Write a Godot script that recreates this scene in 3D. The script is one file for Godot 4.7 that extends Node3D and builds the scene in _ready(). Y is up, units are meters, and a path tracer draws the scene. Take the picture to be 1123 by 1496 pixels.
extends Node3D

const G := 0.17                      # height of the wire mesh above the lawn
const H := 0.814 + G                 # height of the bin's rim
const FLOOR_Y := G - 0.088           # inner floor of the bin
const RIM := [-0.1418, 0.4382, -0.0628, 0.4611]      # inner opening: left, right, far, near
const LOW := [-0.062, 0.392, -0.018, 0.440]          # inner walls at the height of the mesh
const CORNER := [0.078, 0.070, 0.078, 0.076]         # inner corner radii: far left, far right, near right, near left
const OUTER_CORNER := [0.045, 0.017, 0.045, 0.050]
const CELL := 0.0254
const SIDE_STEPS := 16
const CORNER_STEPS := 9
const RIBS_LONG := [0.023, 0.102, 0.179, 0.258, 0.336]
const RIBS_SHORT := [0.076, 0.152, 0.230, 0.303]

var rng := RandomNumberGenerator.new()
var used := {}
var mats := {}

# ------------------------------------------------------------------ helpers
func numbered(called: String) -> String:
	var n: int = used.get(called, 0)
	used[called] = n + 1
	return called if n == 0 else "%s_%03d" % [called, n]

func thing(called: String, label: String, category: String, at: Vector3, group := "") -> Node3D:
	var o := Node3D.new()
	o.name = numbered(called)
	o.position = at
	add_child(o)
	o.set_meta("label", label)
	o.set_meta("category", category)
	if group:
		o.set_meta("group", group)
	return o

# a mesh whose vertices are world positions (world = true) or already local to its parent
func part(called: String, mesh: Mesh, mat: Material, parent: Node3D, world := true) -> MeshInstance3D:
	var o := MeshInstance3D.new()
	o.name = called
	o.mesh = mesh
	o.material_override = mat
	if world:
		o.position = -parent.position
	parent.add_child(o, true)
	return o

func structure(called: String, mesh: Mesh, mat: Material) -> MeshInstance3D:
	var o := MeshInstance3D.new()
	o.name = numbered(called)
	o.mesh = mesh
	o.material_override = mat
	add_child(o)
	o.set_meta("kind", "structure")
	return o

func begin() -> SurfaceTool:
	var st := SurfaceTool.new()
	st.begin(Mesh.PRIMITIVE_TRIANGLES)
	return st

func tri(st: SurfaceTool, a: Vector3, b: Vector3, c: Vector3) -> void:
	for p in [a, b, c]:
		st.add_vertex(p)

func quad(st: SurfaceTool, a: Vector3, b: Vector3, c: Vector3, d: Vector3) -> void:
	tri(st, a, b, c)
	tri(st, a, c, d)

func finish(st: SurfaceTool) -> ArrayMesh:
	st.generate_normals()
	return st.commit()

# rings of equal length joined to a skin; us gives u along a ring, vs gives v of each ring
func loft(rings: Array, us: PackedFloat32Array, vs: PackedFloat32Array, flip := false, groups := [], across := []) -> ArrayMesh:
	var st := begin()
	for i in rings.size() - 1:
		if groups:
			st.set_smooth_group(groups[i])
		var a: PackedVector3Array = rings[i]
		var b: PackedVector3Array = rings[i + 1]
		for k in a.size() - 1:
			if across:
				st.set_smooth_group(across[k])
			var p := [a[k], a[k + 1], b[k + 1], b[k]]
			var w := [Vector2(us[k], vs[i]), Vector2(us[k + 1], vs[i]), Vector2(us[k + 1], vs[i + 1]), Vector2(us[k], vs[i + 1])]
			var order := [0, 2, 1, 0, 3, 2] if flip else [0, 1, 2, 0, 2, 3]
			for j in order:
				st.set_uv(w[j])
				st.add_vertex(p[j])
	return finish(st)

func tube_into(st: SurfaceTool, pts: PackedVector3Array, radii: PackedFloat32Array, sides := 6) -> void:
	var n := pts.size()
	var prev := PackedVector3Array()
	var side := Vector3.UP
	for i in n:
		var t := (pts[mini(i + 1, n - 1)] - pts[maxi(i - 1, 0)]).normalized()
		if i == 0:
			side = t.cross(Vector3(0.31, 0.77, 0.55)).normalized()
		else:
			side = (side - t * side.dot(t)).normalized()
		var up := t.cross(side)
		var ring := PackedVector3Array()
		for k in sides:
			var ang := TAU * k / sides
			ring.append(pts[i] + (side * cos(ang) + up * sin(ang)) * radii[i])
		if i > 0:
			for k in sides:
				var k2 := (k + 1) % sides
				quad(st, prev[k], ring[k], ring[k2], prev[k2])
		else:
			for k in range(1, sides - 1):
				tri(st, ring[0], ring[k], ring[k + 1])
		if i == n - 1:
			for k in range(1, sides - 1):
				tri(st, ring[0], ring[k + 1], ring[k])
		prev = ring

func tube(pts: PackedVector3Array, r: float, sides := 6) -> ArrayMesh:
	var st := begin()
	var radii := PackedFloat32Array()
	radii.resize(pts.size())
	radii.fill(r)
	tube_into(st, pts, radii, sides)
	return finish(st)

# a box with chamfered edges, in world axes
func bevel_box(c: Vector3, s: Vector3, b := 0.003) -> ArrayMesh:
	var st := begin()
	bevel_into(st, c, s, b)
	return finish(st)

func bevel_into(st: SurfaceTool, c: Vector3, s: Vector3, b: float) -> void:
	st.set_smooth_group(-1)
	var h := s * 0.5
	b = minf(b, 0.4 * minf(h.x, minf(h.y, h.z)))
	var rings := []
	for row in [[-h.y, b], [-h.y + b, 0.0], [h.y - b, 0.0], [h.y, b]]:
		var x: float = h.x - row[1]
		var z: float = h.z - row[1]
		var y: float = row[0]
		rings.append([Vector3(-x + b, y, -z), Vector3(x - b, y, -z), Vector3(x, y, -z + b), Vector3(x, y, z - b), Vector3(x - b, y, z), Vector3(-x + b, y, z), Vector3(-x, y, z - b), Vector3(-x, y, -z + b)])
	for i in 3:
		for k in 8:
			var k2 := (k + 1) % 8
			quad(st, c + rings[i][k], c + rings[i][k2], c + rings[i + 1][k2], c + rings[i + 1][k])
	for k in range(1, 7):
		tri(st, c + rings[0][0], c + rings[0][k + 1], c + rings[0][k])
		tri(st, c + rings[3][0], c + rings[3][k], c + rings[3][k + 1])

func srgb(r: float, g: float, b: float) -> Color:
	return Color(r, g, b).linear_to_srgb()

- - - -

* What to work on *
Show the lines of the material that contain the word "extends".

* Full output *
Write a Godot script that recreates this scene in 3D. The script is one file for Godot 4.7 that extends Node3D and builds the scene in _ready(). Y is up, units are meters, and a path tracer draws the scene. Take the picture to be 1123 by 1496 pixels.
extends Node3D